**TASK REQUIREMENTS:** Reproduce the listing verbatim.

-------------------------

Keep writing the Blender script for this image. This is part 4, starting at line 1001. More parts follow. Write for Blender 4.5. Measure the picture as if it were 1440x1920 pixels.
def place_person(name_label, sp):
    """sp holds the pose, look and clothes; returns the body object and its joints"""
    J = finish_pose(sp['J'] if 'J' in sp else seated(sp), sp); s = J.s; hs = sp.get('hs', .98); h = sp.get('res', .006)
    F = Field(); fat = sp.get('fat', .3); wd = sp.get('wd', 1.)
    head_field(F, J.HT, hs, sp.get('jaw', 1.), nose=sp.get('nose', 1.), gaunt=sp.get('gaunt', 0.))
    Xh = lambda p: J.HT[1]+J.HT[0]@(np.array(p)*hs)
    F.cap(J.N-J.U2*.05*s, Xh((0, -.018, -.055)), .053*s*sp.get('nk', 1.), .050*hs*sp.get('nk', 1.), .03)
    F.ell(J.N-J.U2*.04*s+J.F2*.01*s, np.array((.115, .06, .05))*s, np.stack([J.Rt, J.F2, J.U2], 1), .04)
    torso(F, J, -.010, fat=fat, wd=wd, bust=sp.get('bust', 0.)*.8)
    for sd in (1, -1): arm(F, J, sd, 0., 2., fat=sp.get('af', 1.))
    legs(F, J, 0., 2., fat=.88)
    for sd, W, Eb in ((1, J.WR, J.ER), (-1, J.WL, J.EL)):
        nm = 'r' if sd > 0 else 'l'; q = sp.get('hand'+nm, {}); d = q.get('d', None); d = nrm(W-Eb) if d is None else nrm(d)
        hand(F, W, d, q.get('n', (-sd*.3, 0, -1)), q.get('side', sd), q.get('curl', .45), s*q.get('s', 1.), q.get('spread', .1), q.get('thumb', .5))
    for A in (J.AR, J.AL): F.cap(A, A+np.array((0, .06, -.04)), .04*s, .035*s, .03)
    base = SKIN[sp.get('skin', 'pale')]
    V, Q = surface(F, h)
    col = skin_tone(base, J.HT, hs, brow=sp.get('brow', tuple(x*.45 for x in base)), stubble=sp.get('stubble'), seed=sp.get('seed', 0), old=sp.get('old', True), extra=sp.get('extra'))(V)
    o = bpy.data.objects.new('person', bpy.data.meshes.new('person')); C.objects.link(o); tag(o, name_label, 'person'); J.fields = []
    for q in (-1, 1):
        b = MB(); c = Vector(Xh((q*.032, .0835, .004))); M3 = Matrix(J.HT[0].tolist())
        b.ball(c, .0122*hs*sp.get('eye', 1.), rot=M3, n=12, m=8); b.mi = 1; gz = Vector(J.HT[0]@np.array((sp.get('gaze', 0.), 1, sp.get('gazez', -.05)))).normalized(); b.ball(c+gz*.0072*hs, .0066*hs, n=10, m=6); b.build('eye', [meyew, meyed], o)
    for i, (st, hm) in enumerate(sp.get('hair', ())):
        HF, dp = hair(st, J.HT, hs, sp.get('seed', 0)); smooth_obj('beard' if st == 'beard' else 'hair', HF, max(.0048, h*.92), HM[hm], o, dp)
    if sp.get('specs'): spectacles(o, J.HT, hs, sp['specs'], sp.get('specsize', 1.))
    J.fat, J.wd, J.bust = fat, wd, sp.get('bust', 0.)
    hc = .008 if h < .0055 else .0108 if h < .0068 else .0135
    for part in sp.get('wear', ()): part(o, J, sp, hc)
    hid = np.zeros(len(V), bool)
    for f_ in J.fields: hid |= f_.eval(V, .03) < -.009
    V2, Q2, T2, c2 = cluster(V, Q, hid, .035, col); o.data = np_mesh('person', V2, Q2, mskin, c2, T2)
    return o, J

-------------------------

**ANSWER FOR THE TASK:**
Keep writing the Blender script for this image. This is part 4, starting at line 1001. More parts follow. Write for Blender 4.5. Measure the picture as if it were 1440x1920 pixels.
def place_person(name_label, sp):
    """sp holds the pose, look and clothes; returns the body object and its joints"""
    J = finish_pose(sp['J'] if 'J' in sp else seated(sp), sp); s = J.s; hs = sp.get('hs', .98); h = sp.get('res', .006)
    F = Field(); fat = sp.get('fat', .3); wd = sp.get('wd', 1.)
    head_field(F, J.HT, hs, sp.get('jaw', 1.), nose=sp.get('nose', 1.), gaunt=sp.get('gaunt', 0.))
    Xh = lambda p: J.HT[1]+J.HT[0]@(np.array(p)*hs)
    F.cap(J.N-J.U2*.05*s, Xh((0, -.018, -.055)), .053*s*sp.get('nk', 1.), .050*hs*sp.get('nk', 1.), .03)
    F.ell(J.N-J.U2*.04*s+J.F2*.01*s, np.array((.115, .06, .05))*s, np.stack([J.Rt, J.F2, J.U2], 1), .04)
    torso(F, J, -.010, fat=fat, wd=wd, bust=sp.get('bust', 0.)*.8)
    for sd in (1, -1): arm(F, J, sd, 0., 2., fat=sp.get('af', 1.))
    legs(F, J, 0., 2., fat=.88)
    for sd, W, Eb in ((1, J.WR, J.ER), (-1, J.WL, J.EL)):
        nm = 'r' if sd > 0 else 'l'; q = sp.get('hand'+nm, {}); d = q.get('d', None); d = nrm(W-Eb) if d is None else nrm(d)
        hand(F, W, d, q.get('n', (-sd*.3, 0, -1)), q.get('side', sd), q.get('curl', .45), s*q.get('s', 1.), q.get('spread', .1), q.get('thumb', .5))
    for A in (J.AR, J.AL): F.cap(A, A+np.array((0, .06, -.04)), .04*s, .035*s, .03)
    base = SKIN[sp.get('skin', 'pale')]
    V, Q = surface(F, h)
    col = skin_tone(base, J.HT, hs, brow=sp.get('brow', tuple(x*.45 for x in base)), stubble=sp.get('stubble'), seed=sp.get('seed', 0), old=sp.get('old', True), extra=sp.get('extra'))(V)
    o = bpy.data.objects.new('person', bpy.data.meshes.new('person')); C.objects.link(o); tag(o, name_label, 'person'); J.fields = []
    for q in (-1, 1):
        b = MB(); c = Vector(Xh((q*.032, .0835, .004))); M3 = Matrix(J.HT[0].tolist())
        b.ball(c, .0122*hs*sp.get('eye', 1.), rot=M3, n=12, m=8); b.mi = 1; gz = Vector(J.HT[0]@np.array((sp.get('gaze', 0.), 1, sp.get('gazez', -.05)))).normalized(); b.ball(c+gz*.0072*hs, .0066*hs, n=10, m=6); b.build('eye', [meyew, meyed], o)
    for i, (st, hm) in enumerate(sp.get('hair', ())):
        HF, dp = hair(st, J.HT, hs, sp.get('seed', 0)); smooth_obj('beard' if st == 'beard' else 'hair', HF, max(.0048, h*.92), HM[hm], o, dp)
    if sp.get('specs'): spectacles(o, J.HT, hs, sp['specs'], sp.get('specsize', 1.))
    J.fat, J.wd, J.bust = fat, wd, sp.get('bust', 0.)
    hc = .008 if h < .0055 else .0108 if h < .0068 else .0135
    for part in sp.get('wear', ()): part(o, J, sp, hc)
    hid = np.zeros(len(V), bool)
    for f_ in J.fields: hid |= f_.eval(V, .03) < -.009
    V2, Q2, T2, c2 = cluster(V, Q, hid, .035, col); o.data = np_mesh('person', V2, Q2, mskin, c2, T2)
    return o, J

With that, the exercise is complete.